Dilemme cornélien

Le 3ièmemot : cornélien

Un dilemme Cornélien : 

Un dilemme dans le langage courant est un choix difficile entre deux options ou alternative. Le dilemme appelé́ « cornélien » correspond aussi à un choix impossible entre deux options parce que quelle que soit l'option choisie, ce choix entraînera des conséquences négatives. Il porte le nom de son inventeur Pierre Corneille, qui l'expose dans plusieurs de ses pièces, notamment Le Cid et Polyeucte. 

Dans la pièce Le Cid, Rodrigue, qui doit épouser Chimène qui l'aime et dont il est amoureux, doit venger l'honneur de son père « bafoué » par le père de Chimène. La querelle des deux vieillards rejaillit sur la destinée des deux jeunes gens : si Rodrigue obéit à son devoir, il doit tuer le père de sa promise en perdant son amour ; s'il refuse la vengeance au profit de l'amour, il manque à son devoir et portera toute sa vie la marque de la lâcheté́. Dans la pièce Rodrigue choisit le devoir.

On parle de dilemme ou de choix cornélien quand une situation est caractérisée par un sentiment et le devoir, ce qui fait que quel que soit le choix le résultat est toujours douloureux.

Dans le Dictionnaire historique de la langue française, « ce terme de logique, le dilemme, s’est répandu à propos d’une alternative à des termes également insatisfaisants» (1662, Pascal). Il est devenu courant pour « choix difficile entre deux possibilités(vers 1940) », sens qu’enregistre le Trésor de la langue française qui le définit comme la « nécessité dans laquelle se trouve une personne de devoir choisir entre les deux termes contradictoires et également insatisfaisants d’une alternative ». 

Corneille et ses contemporains connaissaient donc le dilemme, mais donnaient un autre sens à ce terme ; par ailleurs et concurremment, ils ont bien rendu compte de ce que nous appelons « dilemme » mais le nomment autrement – et l’on peut dès lors faire l’hypothèse qu’autrement désigné, il ne s’agit pas tout à fait du même objet. 

Dans son Dictionnaire universel, Furetière définit ainsi le dilemme : « Terme dogmatique, qui se dit d’un argument fourchu, qui après avoir divisé une proposition en affirmative et en négative, fait voir de l’absurdité des deux côtés.» 

Dès lors, et comme on pouvait s’en douter, la diffusion et l’emploi quasiment systématique du terme ne sont pas neutres, et ont des conséquences importantes quant à la manière dont on comprend, dont on lit, voire dont on peut jouer Corneille, soit qu’on le tire du côté du tragique, soit qu’on garde inconsciemment trace des premiers contextes d’emploi de ce terme de logique.

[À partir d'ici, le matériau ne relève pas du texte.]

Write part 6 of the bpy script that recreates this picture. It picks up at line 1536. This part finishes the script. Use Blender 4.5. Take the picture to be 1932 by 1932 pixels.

Car malgré qu’ils en aient, les utilisateurs du « dilemme » contribuent aussi à la constitution d’un Corneille faiseur de pointes, d’antithèses, froid, artificiel… Ils limitent par ailleurs généralement ce qui, chez Corneille, est un constituant profondément organique, qui nourrit l’ensemble de l’action, la relance, et produit du pathétique continu, au seul monologue délibératif, et même au plus célèbre des monologues délibératifs cornéliens. Il n’est pas interdit de préférer à l’économie et à la pseudo-efficacité du terme de « dilemme » la plasticité lexicale et conceptuelle de ceux de « délibérations », « oppositions » ou « discours pathétiques.

Vous voyez ainsi que l’usage de mots et d’expression conduisent parfois à un abus de langage. Il n’est pas rare d’entendre ici ou là des propos qui nous font croire à une certaine culture de celui qui les utilise mais en fait il est plus rare que ces mêmes personnes en connaissent la vraie définition.

Le faux dilemme, cornélien ou non, est très commun en politique. Il est souvent caché dans des questions ou des affirmations trompeuses. Il est une erreur au niveau de la logique, où la personne utilise incorrectement l’argument disjonctif (qui se fait par ou, soit que, tantôt... tantôt). Enfin, le faux dilemme vise à orienter sournoisement le choix de l’adversaire ou du destinataire (ou interlocuteur) en lui anéantissant toute autre alternative. 

Citons en exemples quelques phrases prononcées par nos politiques : « La France, tu l’aimes ou tu la quittes », « Ceux qui ne seront pas avec nous seront contre nous ». Propos réducteurs plus que choix cornélien !!!